• _Requirement_
Starting at the first line of the data below, write out each line exactly until you reach the line containing "rng = np.random.default_rng(7)", and include that line too.

• _Dataset extract_
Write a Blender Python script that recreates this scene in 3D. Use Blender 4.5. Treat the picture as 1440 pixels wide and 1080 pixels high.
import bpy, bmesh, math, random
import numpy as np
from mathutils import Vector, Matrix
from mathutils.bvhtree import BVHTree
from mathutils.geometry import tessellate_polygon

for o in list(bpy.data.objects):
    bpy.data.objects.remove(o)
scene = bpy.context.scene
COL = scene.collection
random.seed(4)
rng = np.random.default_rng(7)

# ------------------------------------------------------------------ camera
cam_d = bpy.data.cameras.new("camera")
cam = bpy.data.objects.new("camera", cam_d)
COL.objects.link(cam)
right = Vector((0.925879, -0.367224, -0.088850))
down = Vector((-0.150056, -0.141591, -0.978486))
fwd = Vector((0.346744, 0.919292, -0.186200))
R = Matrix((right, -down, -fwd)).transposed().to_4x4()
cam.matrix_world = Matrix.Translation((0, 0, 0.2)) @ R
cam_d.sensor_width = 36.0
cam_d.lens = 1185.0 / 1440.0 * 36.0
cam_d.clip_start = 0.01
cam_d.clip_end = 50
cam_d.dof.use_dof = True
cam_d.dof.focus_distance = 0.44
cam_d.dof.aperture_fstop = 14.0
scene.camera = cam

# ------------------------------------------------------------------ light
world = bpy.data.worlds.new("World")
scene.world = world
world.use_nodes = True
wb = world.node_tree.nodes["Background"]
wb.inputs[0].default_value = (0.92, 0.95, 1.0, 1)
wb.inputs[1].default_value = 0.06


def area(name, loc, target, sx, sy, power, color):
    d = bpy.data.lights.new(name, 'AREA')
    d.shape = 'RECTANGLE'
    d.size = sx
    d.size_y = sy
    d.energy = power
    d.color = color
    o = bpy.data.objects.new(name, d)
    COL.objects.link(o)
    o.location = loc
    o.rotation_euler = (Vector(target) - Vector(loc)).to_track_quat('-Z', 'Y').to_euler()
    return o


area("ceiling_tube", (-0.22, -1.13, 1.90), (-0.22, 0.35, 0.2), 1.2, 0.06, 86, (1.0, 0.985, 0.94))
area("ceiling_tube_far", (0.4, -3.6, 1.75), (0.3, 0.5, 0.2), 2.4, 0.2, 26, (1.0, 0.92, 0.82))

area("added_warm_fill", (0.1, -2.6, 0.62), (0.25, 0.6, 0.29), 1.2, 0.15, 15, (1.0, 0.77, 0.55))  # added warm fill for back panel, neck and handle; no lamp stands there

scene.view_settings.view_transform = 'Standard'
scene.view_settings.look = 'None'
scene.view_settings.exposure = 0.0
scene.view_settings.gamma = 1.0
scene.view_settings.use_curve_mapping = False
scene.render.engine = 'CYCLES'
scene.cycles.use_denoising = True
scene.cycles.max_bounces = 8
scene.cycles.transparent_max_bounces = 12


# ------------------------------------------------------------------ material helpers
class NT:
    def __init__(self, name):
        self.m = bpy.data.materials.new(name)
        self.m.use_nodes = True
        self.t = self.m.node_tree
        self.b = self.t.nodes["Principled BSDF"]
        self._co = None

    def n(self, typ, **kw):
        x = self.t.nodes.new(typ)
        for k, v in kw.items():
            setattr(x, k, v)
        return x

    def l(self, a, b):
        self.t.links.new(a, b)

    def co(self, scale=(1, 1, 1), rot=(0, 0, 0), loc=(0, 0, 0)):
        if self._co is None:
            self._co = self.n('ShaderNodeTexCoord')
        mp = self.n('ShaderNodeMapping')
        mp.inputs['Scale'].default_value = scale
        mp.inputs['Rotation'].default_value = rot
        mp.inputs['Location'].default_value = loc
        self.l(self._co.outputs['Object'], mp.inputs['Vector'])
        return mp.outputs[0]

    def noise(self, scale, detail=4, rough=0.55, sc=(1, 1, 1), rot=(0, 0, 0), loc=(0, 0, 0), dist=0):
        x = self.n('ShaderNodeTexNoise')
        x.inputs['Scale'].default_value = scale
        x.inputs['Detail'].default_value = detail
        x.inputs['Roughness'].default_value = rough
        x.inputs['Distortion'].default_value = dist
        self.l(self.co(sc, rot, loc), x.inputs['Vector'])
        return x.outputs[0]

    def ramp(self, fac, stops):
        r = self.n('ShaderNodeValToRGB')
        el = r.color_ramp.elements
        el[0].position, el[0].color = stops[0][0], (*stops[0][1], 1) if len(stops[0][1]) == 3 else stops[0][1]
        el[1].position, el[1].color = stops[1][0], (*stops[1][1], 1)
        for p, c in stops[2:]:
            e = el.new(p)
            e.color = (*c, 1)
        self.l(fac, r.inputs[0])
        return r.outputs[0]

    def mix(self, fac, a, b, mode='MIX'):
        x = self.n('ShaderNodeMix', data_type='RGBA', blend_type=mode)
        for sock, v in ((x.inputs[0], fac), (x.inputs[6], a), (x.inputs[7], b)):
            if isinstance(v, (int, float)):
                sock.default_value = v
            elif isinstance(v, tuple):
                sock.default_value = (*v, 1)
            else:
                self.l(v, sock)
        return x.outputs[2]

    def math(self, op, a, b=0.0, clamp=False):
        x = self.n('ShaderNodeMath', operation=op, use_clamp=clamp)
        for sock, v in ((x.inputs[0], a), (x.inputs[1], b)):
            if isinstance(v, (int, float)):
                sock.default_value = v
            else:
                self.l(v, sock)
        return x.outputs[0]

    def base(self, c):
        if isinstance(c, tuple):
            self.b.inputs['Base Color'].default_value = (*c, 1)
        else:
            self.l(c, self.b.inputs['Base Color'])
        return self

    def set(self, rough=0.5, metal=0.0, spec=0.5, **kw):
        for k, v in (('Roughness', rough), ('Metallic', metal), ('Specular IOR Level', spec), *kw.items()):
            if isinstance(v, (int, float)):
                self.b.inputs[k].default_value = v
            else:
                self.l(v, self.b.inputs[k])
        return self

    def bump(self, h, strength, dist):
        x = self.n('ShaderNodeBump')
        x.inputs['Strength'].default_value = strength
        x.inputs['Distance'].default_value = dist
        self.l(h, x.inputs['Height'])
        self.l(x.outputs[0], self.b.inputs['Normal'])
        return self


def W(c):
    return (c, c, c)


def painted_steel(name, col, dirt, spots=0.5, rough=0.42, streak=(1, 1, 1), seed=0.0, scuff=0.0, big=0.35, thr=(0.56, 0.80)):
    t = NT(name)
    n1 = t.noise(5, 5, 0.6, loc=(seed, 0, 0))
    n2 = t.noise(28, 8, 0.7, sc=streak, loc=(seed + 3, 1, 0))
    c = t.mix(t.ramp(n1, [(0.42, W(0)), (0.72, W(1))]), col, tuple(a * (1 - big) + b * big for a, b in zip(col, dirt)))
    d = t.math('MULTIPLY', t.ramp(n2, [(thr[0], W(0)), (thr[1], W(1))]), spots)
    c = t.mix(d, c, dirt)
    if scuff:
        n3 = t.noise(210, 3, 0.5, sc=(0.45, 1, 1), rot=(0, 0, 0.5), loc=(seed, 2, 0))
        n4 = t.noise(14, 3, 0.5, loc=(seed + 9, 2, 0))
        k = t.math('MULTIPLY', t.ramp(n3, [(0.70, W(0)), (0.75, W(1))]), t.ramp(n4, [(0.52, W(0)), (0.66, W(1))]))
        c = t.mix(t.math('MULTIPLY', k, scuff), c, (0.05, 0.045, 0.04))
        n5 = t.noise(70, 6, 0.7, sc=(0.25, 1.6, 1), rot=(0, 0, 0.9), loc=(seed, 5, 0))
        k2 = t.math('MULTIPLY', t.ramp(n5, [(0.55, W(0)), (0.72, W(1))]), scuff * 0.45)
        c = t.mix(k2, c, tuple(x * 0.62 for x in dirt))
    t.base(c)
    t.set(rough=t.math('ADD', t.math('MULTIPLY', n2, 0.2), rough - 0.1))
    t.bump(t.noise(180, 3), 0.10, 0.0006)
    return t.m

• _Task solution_
Write a Blender Python script that recreates this scene in 3D. Use Blender 4.5. Treat the picture as 1440 pixels wide and 1080 pixels high.
import bpy, bmesh, math, random
import numpy as np
from mathutils import Vector, Matrix
from mathutils.bvhtree import BVHTree
from mathutils.geometry import tessellate_polygon

for o in list(bpy.data.objects):
    bpy.data.objects.remove(o)
scene = bpy.context.scene
COL = scene.collection
random.seed(4)
rng = np.random.default_rng(7)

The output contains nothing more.